At 2:30 Eric gets word
from the Secret Service that there is
about to be a fifteen-minute space
between votes. Five minutes later,
heads turn upward as Senator Clinton
descends the long marble stairs, with
two tall, sturdily built men in dark
suits a cautious distance behind. Eric
ascends, and when he reaches her,
gestures down toward the students
waiting nervously below.
Senator Clinton greets the children
with a broad, warm smile. Somehow she
doesn't appear rushed at all and
listens carefully to the children's
names as they introduce themselves in
turn.
"I hear you all have
been having quite an adventure," she
begins. "And I think that what you are
doing is very, very important. I hope
more young people get the chance to do
what you are doing some day."
The senator is dressed
in a peacock blue suit, under which,
the street-savvy boys would later
report, she is wearing a skin-tone
bulletproof vest. They are also the
ones who detect the automatic weapon
concealed inside Eric's suit jacket.
"You know, Harriet
Tubman is one of my personal heroes,
too. Two years ago, I visited the
museum in Auburn, where I understand
you all went last fall.

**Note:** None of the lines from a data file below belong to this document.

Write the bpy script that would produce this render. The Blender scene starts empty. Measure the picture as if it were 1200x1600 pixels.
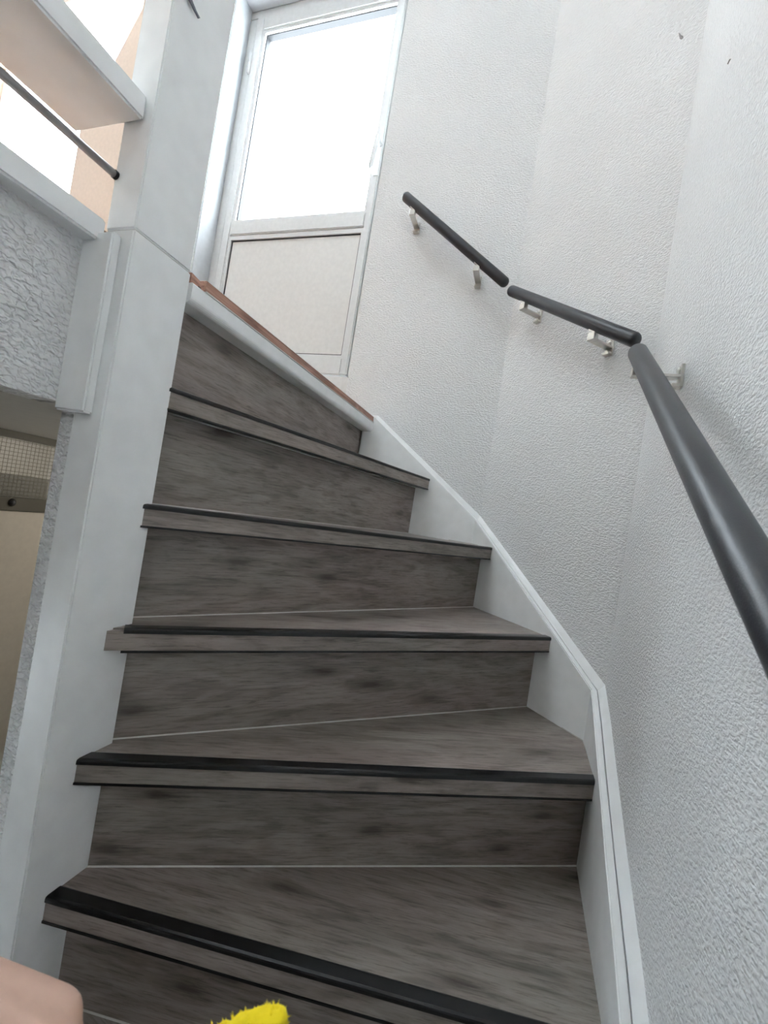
import bpy, bmesh, math, random
from mathutils import Vector, Matrix

# ------------------------------------------------------------------ camera, world, light, exposure
scene = bpy.context.scene
C = scene.collection
F_PX = 681.4932
CAM = Vector((0.5656, -0.4392, 0.6084))
yaw, pitch, roll = math.radians(18.2504), math.radians(0.7844), math.radians(9.0493)
fw = Vector((-math.sin(yaw) * math.cos(pitch), math.cos(yaw) * math.cos(pitch), math.sin(pitch)))
rt0 = Vector((math.cos(yaw), math.sin(yaw), 0))
up0 = rt0.cross(fw)
rt = rt0 * math.cos(roll) + up0 * math.sin(roll)
up = up0 * math.cos(roll) - rt0 * math.sin(roll)
cd = bpy.data.cameras.new('camera')
cam = bpy.data.objects.new('camera', cd)
C.objects.link(cam)
scene.camera = cam
cam.matrix_world = Matrix(((rt.x, up.x, -fw.x, CAM.x), (rt.y, up.y, -fw.y, CAM.y), (rt.z, up.z, -fw.z, CAM.z), (0, 0, 0, 1)))
cd.sensor_fit = 'VERTICAL'
cd.sensor_height = 24.0
cd.lens = F_PX / 1600.0 * 24.0
cd.clip_start = 0.02
cd.dof.use_dof = True
cd.dof.focus_distance = 1.1
cd.dof.aperture_fstop = cd.lens / 1.3

world = bpy.data.worlds.new('overcast_sky')
scene.world = world
world.use_nodes = True
wn = world.node_tree
wn.nodes['Background'].inputs[0].default_value = (0.87, 0.945, 1.0, 1)
wn.nodes['Background'].inputs[1].default_value = 1.75

vs = scene.view_settings
vs.view_transform = 'Standard'
vs.look = 'None'
vs.gamma = 1.0
vs.use_curve_mapping = False
vs.exposure = 3.68
scene.cycles.use_denoising = True
scene.cycles.adaptive_threshold = 0.03
scene.cycles.max_bounces = 7
scene.cycles.diffuse_bounces = 5
scene.cycles.transparent_max_bounces = 8

# ------------------------------------------------------------------ materials
def new_mat(name):
    m = bpy.data.materials.new(name)
    m.use_nodes = True
    nt = m.node_tree
    return m, nt, nt.nodes['Principled BSDF']

def N(nt, t, **kw):
    n = nt.nodes.new(t)
    for k, v in kw.items():
        setattr(n, k, v)
    return n

def mapping(nt, scale, rnd=True, kind='Object'):
    tc = N(nt, 'ShaderNodeTexCoord')
    mp = N(nt, 'ShaderNodeMapping')
    mp.inputs['Scale'].default_value = scale
    if rnd:
        oi = N(nt, 'ShaderNodeObjectInfo')
        mul = N(nt, 'ShaderNodeMath', operation='MULTIPLY')
        mul.inputs[1].default_value = 37.0
        nt.links.new(oi.outputs['Random'], mul.inputs[0])
        cb = N(nt, 'ShaderNodeCombineXYZ')
        for i in range(3):
            nt.links.new(mul.outputs[0], cb.inputs[i])
        nt.links.new(cb.outputs[0], mp.inputs['Location'])
    nt.links.new(tc.outputs[kind], mp.inputs['Vector'])
    return mp

def noise(nt, vec, scale, detail=3, rough=0.55, dist=0.0):
    n = N(nt, 'ShaderNodeTexNoise')
    n.inputs['Scale'].default_value = scale
    n.inputs['Detail'].default_value = detail
    n.inputs['Roughness'].default_value = rough
    n.inputs['Distortion'].default_value = dist
    nt.links.new(vec, n.inputs['Vector'])
    return n

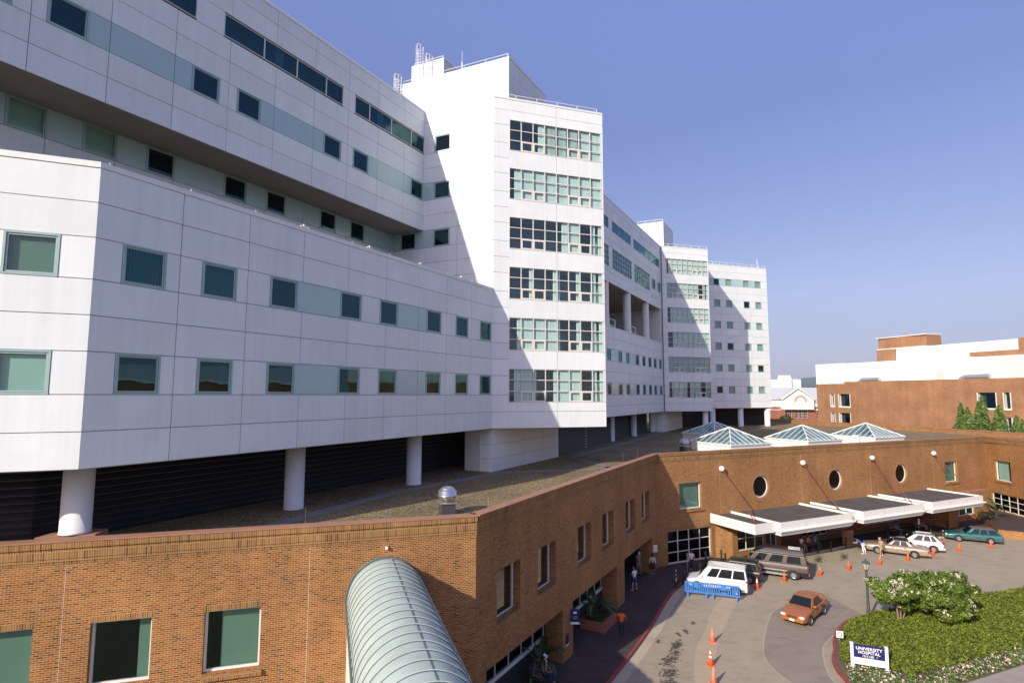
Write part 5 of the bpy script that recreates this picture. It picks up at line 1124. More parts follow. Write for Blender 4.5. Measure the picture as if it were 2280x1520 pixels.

Harriet lived
such an incredible life."
Holley, undaunted by
being in the presence of one of the
world's best-known women leaders,
decides to seize the moment. "We're
here because Harriet Tubman was never
paid for her three years of service in
the Civil War, and we were wondering
if there is anything that you can do
about it."
"I appreciate you
coming all this way to bring this
matter to my attention. I had no
idea," replies Senator Clinton.
Melissa is next. "She
had to sell homemade pies and root
beer to the troops in order to support
herself while she was down in South
Carolina fighting for the Union army."
"And then, after the
war, the government refused to give
her the twenty-five dollar a month
pension that they paid to other
veterans," adds Ben, backing up the
two spokeswomen.
The kids clearly have
the senator's full attention, despite
the fact that there is a TV crew
waiting to conduct an on-camera
interview. She has a look of genuine
concern on her face.
Melissa keeps the
pressure on. "Harriet was the only
American woman ever to lead troops
into combat when she led gunboats up a
river to capture a plantation and set
the slaves free."
"Harriet Tubman led over 300 slaves to
freedom," chimes in Dearon.
"The whole story is in this petition,"
Holley continues, handing Senator
Clinton a copy of the document
submitted to her husband when he was
President.
"Thank you," replies the senator. "I
want you to know that I am going to
take this very seriously. I promise
that I will have my staff look into
the issue and let you know what we can
do about it."
The meeting ends with a portrait of
the kids gathered around Senator
Clinton on the Capitol steps. Then the
group, appropriately pleased with its
lobbying efforts, strolls back up
Constitution Avenue toward the
Smithsonian where they will take in an
IMAX film about dinosaurs before
heading back out to the suburbs. Their
encounter with the modern political
system has been a fitting way to bring
the kids back to the present after
their travels back in time.
Postscript:
True to her word, on
Wednesday, May 15, a little over two
weeks after meeting with the student
delegation from the Albany Free
School, Hillary Clinton introduced
legislation calling on the United
States government to compensate the
descendants of Harriet Tubman for her
Civil War service.
In a story published
subsequently in the Albany Times
Union, the senator said, "'It's always
such an inspiration to see young
people curious about our nation's
history and the figures who helped
shape the country we live in today. I
thank the Albany students who brought
this matter to my attention, and I
hope we can work together to honor the
memory of Harriet Tubman by making
sure that this injustice is remedied."